__Dataset excerpt__:
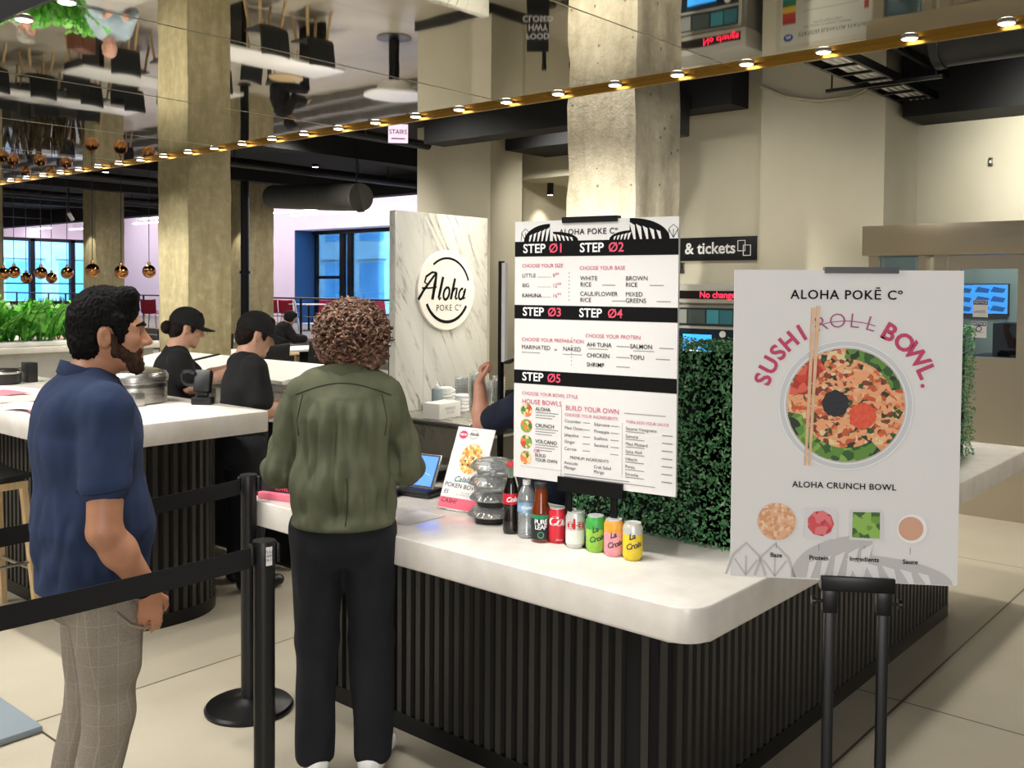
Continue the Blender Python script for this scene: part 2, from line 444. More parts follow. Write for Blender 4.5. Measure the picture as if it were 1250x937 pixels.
# platform room: pink back wall with a window bay tinted daylight blue, far left wall of windows
yl, yr = 26.9, 20.6
walls('wall_platform', [(20, 20.9, yl, 39.6, 0, 5.2), (20, 20.9, yr, yl, 3.62, 5.2), (20, 20.9, 9, yr, 0, 5.2), (20, 20.9, yr, yl, 0, .5), (15.5, 20, 9, 9.2, 0, 5.2)], PINKW)
struct('window_1_reveal', B().box(20.0, 20.88, yl - .06, yl - .002, .5, 3.62).box(20.0, 20.88, yr + .002, yr + .06, .5, 3.62), DAYBLUE)
w = B()
for y in (yl - .06, 25.4, 25.0, 22.6, yr + .06): w.box(20.78, 20.9, y - .1, y + .1, .5, 3.62)
w.box(20.7, 20.9, yr, yl, 3.5, 3.62).box(20.7, 20.9, yr, yl, .5, .62).box(20.8, 20.88, 25.4, yl, 2.0, 2.1)
wf = struct('window_1', w, BLACKM)
pn = B().box(20.83, 20.85, yr + .07, yl - .07, .6, 3.52).build('pane', PANE, wf)
walls('wall_left', [(11, 15.3, 39.5, 40, 0, 5.2), (15.3, 20, 39.5, 40, 0, 1.0), (15.3, 20, 39.5, 40, 3.55, 5.2), (19.3, 20, 39.5, 40, 1.0, 3.55), (2, 11, 42, 42.4, 0, 4.3)], PINKW)
w = B()
for x in (15.35, 16.75, 18.35, 19.25): w.box(x - .09, x + .09, 39.48, 39.7, 1.0, 3.55)
w.box(15.3, 19.3, 39.48, 39.7, 3.45, 3.58).box(15.3, 19.3, 39.48, 39.7, .96, 1.08).box(15.3, 19.3, 39.5, 39.62, 1.75, 1.8)
wf = struct('window_2', w, BLACKM)
B().box(15.4, 19.2, 39.56, 39.58, 1.08, 3.45).build('pane', PANE, wf)
struct('floor_platform', B().box(14.4, 20, 9.2, 39.5, 0, .5).box(14.05, 14.4, 12, 39.5, 0, .34).box(13.7, 14.05, 12, 39.5, 0, .17), GREYST)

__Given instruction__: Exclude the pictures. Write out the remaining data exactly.

__Exercise output__:
Continue the Blender Python script for this scene: part 2, from line 444. More parts follow. Write for Blender 4.5. Measure the picture as if it were 1250x937 pixels.
# platform room: pink back wall with a window bay tinted daylight blue, far left wall of windows
yl, yr = 26.9, 20.6
walls('wall_platform', [(20, 20.9, yl, 39.6, 0, 5.2), (20, 20.9, yr, yl, 3.62, 5.2), (20, 20.9, 9, yr, 0, 5.2), (20, 20.9, yr, yl, 0, .5), (15.5, 20, 9, 9.2, 0, 5.2)], PINKW)
struct('window_1_reveal', B().box(20.0, 20.88, yl - .06, yl - .002, .5, 3.62).box(20.0, 20.88, yr + .002, yr + .06, .5, 3.62), DAYBLUE)
w = B()
for y in (yl - .06, 25.4, 25.0, 22.6, yr + .06): w.box(20.78, 20.9, y - .1, y + .1, .5, 3.62)
w.box(20.7, 20.9, yr, yl, 3.5, 3.62).box(20.7, 20.9, yr, yl, .5, .62).box(20.8, 20.88, 25.4, yl, 2.0, 2.1)
wf = struct('window_1', w, BLACKM)
pn = B().box(20.83, 20.85, yr + .07, yl - .07, .6, 3.52).build('pane', PANE, wf)
walls('wall_left', [(11, 15.3, 39.5, 40, 0, 5.2), (15.3, 20, 39.5, 40, 0, 1.0), (15.3, 20, 39.5, 40, 3.55, 5.2), (19.3, 20, 39.5, 40, 1.0, 3.55), (2, 11, 42, 42.4, 0, 4.3)], PINKW)
w = B()
for x in (15.35, 16.75, 18.35, 19.25): w.box(x - .09, x + .09, 39.48, 39.7, 1.0, 3.55)
w.box(15.3, 19.3, 39.48, 39.7, 3.45, 3.58).box(15.3, 19.3, 39.48, 39.7, .96, 1.08).box(15.3, 19.3, 39.5, 39.62, 1.75, 1.8)
wf = struct('window_2', w, BLACKM)
B().box(15.4, 19.2, 39.56, 39.58, 1.08, 3.45).build('pane', PANE, wf)
struct('floor_platform', B().box(14.4, 20, 9.2, 39.5, 0, .5).box(14.05, 14.4, 12, 39.5, 0, .34).box(13.7, 14.05, 12, 39.5, 0, .17), GREYST)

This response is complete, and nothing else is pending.